NAMB is represented by lawyers from Butler-Snow, a law firm with 337 attorneys in five offices across the United States and an office in Singapore, and Wilmer-Hale, which has 1,000 attorneys in 13 offices across the United States, Europe and Asia. McRaney’s legal advocate is W. Harvey Barton who has his own law practice in Pascagoula, Mississippi.
GO BACK TO GO AHEAD
In effect, the most recent ruling affirms the determination by the three-judge appeals court panel that the federal judge in Mississippi was premature in dismissing McRaney’s case when he reversed his earlier decision that let McRaney’s case to proceed. His change in position came without the parties deposing witnesses or presenting new evidence. The panel declared the result of this error was that “many of the relevant facts have yet to be developed.”
“At this early stage of the litigation, it is not clear that any of these determinations will require the court to address purely ecclesiastical questions,” the panel stated. “McRaney is not challenging the termination of his employment … and he is not asking the court to weigh in on issues of faith or doctrine. … His complaint asks the court to apply neutral principles of tort law to a case that, on the face of the complaint, involves a civil rather than religious dispute.”
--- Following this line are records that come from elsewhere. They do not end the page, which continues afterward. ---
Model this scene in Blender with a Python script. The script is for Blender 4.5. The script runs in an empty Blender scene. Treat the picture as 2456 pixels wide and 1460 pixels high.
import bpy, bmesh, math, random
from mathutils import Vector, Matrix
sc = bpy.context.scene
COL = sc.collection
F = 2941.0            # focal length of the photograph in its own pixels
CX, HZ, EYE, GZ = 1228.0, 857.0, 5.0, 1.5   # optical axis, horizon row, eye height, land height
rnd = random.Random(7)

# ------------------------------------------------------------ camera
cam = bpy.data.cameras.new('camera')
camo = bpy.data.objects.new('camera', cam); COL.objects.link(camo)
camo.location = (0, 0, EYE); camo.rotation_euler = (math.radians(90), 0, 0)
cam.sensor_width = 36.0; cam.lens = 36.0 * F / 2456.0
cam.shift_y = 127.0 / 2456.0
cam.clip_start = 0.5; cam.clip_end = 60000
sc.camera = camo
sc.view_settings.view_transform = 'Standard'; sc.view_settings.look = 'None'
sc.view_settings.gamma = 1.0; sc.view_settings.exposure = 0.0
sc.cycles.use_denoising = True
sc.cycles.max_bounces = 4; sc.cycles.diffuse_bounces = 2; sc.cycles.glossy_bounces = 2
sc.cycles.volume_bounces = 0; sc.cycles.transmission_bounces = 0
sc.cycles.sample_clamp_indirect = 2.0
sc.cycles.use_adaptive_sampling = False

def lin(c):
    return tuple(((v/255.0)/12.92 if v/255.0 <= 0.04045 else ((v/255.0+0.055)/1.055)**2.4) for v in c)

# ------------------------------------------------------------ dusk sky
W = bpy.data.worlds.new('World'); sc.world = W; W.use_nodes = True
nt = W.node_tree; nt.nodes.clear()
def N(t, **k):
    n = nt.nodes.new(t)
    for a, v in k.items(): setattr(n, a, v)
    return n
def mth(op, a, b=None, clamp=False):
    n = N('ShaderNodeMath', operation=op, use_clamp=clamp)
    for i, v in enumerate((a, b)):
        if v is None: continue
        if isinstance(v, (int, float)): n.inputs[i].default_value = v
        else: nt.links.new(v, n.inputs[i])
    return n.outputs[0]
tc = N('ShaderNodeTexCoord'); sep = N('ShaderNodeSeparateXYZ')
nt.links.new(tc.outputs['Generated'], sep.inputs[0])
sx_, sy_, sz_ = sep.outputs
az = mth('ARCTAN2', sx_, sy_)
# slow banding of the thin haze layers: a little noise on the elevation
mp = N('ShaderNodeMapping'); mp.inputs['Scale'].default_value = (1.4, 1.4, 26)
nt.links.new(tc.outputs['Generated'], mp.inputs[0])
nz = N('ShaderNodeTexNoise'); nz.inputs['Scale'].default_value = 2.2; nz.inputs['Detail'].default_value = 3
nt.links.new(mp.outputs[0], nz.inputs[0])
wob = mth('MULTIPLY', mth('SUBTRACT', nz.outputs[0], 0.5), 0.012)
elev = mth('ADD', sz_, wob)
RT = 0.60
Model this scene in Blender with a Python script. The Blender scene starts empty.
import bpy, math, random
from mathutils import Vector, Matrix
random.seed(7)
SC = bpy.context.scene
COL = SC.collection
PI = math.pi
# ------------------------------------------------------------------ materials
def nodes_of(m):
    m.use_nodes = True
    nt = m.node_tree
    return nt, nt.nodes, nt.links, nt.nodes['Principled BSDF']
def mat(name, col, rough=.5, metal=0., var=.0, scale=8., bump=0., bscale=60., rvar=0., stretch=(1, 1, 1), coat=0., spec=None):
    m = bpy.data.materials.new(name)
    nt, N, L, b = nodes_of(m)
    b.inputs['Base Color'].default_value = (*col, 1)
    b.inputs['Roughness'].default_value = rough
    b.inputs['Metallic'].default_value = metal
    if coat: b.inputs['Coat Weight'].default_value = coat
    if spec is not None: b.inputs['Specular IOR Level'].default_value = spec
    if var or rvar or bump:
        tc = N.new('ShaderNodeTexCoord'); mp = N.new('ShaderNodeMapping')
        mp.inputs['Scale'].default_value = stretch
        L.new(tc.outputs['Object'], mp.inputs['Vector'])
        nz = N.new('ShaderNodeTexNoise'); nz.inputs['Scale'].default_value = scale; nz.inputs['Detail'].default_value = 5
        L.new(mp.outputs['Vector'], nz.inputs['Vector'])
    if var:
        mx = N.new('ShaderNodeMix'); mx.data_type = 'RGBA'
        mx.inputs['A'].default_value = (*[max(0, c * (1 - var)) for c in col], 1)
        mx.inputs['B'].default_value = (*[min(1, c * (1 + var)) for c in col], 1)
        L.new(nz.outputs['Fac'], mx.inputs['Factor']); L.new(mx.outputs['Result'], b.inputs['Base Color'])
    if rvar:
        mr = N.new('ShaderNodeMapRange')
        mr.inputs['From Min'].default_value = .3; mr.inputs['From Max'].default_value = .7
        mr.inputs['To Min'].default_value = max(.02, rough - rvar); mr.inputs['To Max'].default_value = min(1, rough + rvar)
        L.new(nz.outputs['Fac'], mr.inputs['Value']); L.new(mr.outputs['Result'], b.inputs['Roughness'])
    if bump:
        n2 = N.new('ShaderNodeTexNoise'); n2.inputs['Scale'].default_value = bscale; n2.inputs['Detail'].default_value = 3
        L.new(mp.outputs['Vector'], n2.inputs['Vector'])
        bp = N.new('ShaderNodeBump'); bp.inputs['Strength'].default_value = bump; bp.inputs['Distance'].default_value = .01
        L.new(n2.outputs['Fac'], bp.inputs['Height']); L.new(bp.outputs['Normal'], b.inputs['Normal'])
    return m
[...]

The affirmation by the full court means McRaney’s lawyer now will be able to depose witnesses, allowing him to question Ezell under oath, as well as past and present NAMB trustees and employees. However, if after hearing evidence the lower federal court finds the issue is one of “interpreting religious procedures or beliefs,” the panel said McRaney’s case could be dismissed on the principle of “ecclesiastical exception” – a legal precedent that bars courts from applying laws to religious institutions with regard to employment of “ministers.”